El epígrafe de los estudiantes fotografiados decía: “El señor R. Valdez, pronunciando su discurso en la manifestación organizada por los estudiantes, como acto de protesta por el derribamiento de la estatua del doctor García, de cuyo hecho se inculpan mutuamente las dos fracciones que intervienen en el conflicto universitario.”
Ciento diez años en la plazoleta
Lo cierto es que -cita Carlos Page a Efraín Bischoff- “el Comité Pro-Defensa de la Universidad, volvió el monumento al podio, en acto realizado poco después”. Así es que se repuso sobre el pedestal el Golem de Rafael García, cuyo nombre volvía a sonar para los cordobeses. No se puede cerrar diciendo que ahora sobraba un pedestal menos, pues los estudiantes reformistas habían acuñado una verdad tan poética como irrefutable en términos generales. El ensañamiento con el hombre retratado no era más que simbólico, y ahora volvía a dominar la plazoleta. También cuenta Carlos Page que “en 1949 la plazoleta fue reconstruida, ubicándose varios ‘palos borrachos’ que le brindaron un renovado carácter, además de construirse una amplia explanada y un nuevo pedestal para el monumento.”

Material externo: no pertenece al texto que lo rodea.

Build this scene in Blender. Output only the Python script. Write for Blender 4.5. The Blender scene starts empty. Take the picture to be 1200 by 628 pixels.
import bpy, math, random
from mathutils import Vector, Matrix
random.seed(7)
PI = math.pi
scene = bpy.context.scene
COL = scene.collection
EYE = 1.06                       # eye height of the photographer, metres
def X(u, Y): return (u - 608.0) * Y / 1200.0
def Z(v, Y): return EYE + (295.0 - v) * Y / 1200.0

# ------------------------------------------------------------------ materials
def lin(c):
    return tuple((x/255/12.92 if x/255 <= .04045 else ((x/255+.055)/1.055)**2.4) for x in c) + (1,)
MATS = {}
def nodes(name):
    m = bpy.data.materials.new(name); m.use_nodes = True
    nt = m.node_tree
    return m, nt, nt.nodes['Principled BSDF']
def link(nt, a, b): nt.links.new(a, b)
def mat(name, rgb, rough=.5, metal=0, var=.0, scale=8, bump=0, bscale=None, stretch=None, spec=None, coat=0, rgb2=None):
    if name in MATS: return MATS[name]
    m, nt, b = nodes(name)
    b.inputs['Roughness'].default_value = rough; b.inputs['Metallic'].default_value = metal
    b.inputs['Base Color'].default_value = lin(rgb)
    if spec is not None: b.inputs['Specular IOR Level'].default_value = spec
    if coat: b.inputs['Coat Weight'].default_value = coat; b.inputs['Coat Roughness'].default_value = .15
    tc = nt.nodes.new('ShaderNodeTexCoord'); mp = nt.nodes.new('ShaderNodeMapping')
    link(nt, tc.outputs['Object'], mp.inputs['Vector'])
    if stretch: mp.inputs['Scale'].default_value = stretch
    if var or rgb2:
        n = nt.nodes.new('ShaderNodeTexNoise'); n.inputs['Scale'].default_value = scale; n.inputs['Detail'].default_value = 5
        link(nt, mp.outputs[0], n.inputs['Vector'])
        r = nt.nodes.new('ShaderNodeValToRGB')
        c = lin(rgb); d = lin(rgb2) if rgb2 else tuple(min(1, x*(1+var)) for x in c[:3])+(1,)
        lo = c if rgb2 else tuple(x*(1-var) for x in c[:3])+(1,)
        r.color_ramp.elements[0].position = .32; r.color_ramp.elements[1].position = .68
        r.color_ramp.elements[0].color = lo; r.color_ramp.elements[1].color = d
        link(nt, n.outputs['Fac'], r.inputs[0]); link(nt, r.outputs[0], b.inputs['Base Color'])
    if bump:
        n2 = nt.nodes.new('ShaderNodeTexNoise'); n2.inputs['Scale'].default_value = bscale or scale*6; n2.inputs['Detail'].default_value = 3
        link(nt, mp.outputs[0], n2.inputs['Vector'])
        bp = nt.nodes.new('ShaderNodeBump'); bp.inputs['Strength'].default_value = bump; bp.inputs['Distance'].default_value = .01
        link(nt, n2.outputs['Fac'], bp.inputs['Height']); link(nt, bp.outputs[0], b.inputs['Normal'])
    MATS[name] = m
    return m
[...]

En el año 2005 la Universidad Nacional de Córdoba suscribió un Convenio con la Municipalidad de Córdoba, por el cuál esta cedía “en calidad de préstamo a la Universidad por el término de dos años la estatua del Dr. Rafael García, obra del escultor Rómulo del Gobbo, para ser emplazada en el ámbito de la citada Unidad Académica, sito en calle Obispo Trejo N° 242”. Un siglo y diez años había permanecido don Rafael mirando sin ver la Compañía, para finalmente cruzarse al Rectorado.